Rose McGowan’s IRA claim causes outrage

LAST UPDATED AT 12:05 ON Thu 11 Sep 2008

Rose McGowan, the Hollywood actress best known for her stunts in last year's Quentin Tarantino flick Grindhouse (left in picture), may come to regret the remarks she made at the Toronto International Film Festival on Wednesday. While being interviewed about her latest film, Fifty Dead Men Walking, in which she plays an IRA operative, McGowan - who is Italian born but has an Irish father - blithely announced that she would have been a terrorist if she had lived in Northern Ireland at the time of the 'troubles'. "I imagine, had I grown up in Belfast, I would 100 per cent have been in the IRA," she said.

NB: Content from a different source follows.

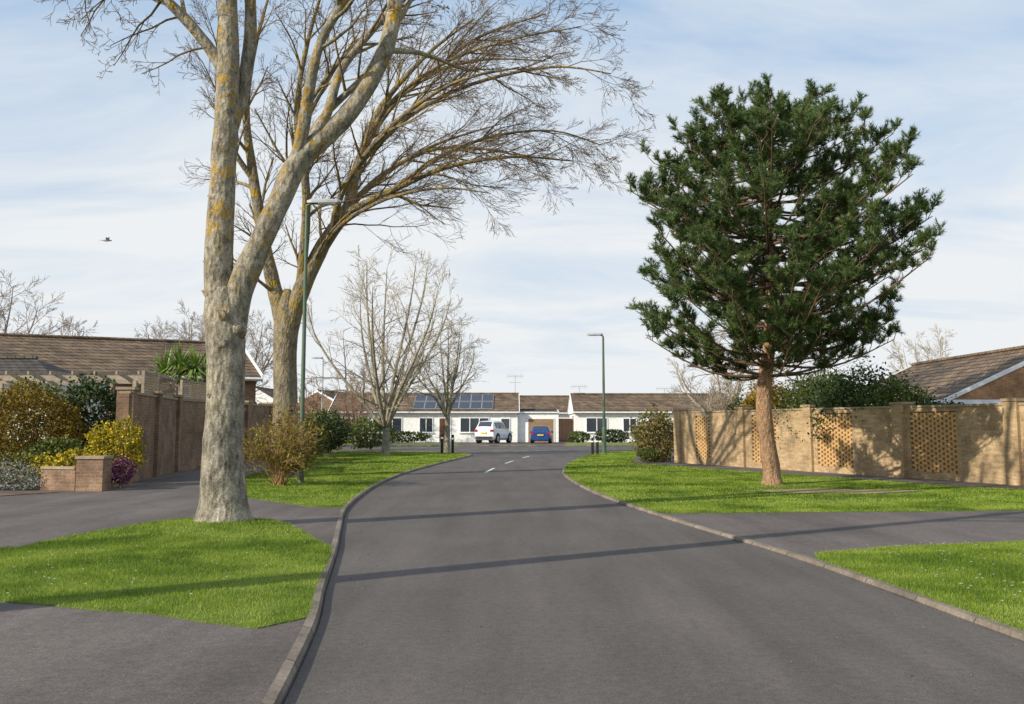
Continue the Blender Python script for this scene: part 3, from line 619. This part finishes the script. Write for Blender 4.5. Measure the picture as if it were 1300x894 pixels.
# ------------------------------------------------------------ walls
def wallrun(name,loc,rot,L,label,mat,H=2.0,piers=(),screens=(),cop=M_coping,pw=.42,th=.22):
    e=empty(name,loc,rot,label,'wall'); mb=MB(); x=0
    for a,b in screens:
        mb.box(((x+a)/2,0,H/2),(a-x,th,H)); mb.box(((a+b)/2,0,.1),(b-a,th,.2)); mb.box(((a+b)/2,0,H-.06),(b-a,th,.12)); x=b
    mb.box(((x+L)/2,0,H/2),(L-x,th,H)); mb.obj('panel',mat,e)
    mb=MB(); mb.box((L/2,0,H+.031),(L-.01,th+.06,.06)); mb.obj('coping',cop,e)
    for p in piers:
        mb=MB(); mb.box((p,0,(H+.1)/2),(pw,pw,H+.1)); mb.obj('pier',mat,e)
        mb=MB(); mb.box((p,0,H+.136),(pw+.06,pw+.06,.07)); mb.obj('pier_cap',cop,e)
    for a,b in screens:
        mb=MB(); z=.2+.0375; r=0
        while z<H-.13:
            xx=a+.06+(.14 if r%2 else 0)
            while xx<b+.04:
                x0=max(a,xx-.1);x1=min(b,xx+.1)
                if x1>x0: mb.box(((x0+x1)/2,0,z),(x1-x0,th-.03,.066))
                xx+=.28
            z+=.068; r+=1
        mb.obj('screen',M_screen,e)
    return e
wallrun('brick_wall',(6.7,40,.04),math.atan2(uy,ux),19.8,'long buff brick garden wall with pierced orange brick screens',M_brickR,1.98,
   (.22,4.6,8.35,12.4,16.3,19.55),((1.5,2.5),(5.2,6.6),(8.75,10.4),(12.8,14.5),(16.8,18.4)))
def run2(name,a,b,label,mat,H,piers,**k):
    a=V(a);b=V(b); d=b-a; return wallrun(name,(a.x,a.y,.04),math.atan2(d.y,d.x),d.length,label,mat,H,piers,**k)
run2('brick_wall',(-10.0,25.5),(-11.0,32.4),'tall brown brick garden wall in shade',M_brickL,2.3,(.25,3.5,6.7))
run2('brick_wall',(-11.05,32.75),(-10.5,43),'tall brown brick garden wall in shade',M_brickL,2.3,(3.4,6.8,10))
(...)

Her remarks have gone down very badly with Marty McGartland, the former IRA infiltrator on whose story the film was based. He was recruited by the RUC Special Branch to infiltrate the IRA, and had to be given a new identity when he was discovered as a mole. This did not prevent an assassination attempt in 1999, when he was shot six times at his London home by two men, but survived.

On reading the actress's remarks, McGartland contacted The First Post to express his outrage: "She must have taken leave of her senses. Can't she see that such remarks are incredibly insensitive to the families of victims of the IRA? She clearly doesn't know anything about Northern Ireland."

McGowan isn't the first Hollywood actor to get into deep water over IRA sympathies. Mickey Rourke's career was not helped when he allegedly donated part of his earnings from the movie Francesco to the IRA in 1994.

As for McGartland, this is just the latest spat over the release of the film. When the producers bought the rights to his book he was led to believe the film would stick closely to his story. That, he says, did not happen and for some time he held up the movie's release with a lawsuit. Eventually, the makers of the film, which also stars Jim Sturgess and Sir Ben Kingsley, agreed to run disclaimers and paid him $37,500 in settlement.

The film's director, Kari Skogland, said: "He's a scrapper and he wanted to make sure that we knew what he was concerned with. So we listened and we heard, and we came to a settlement."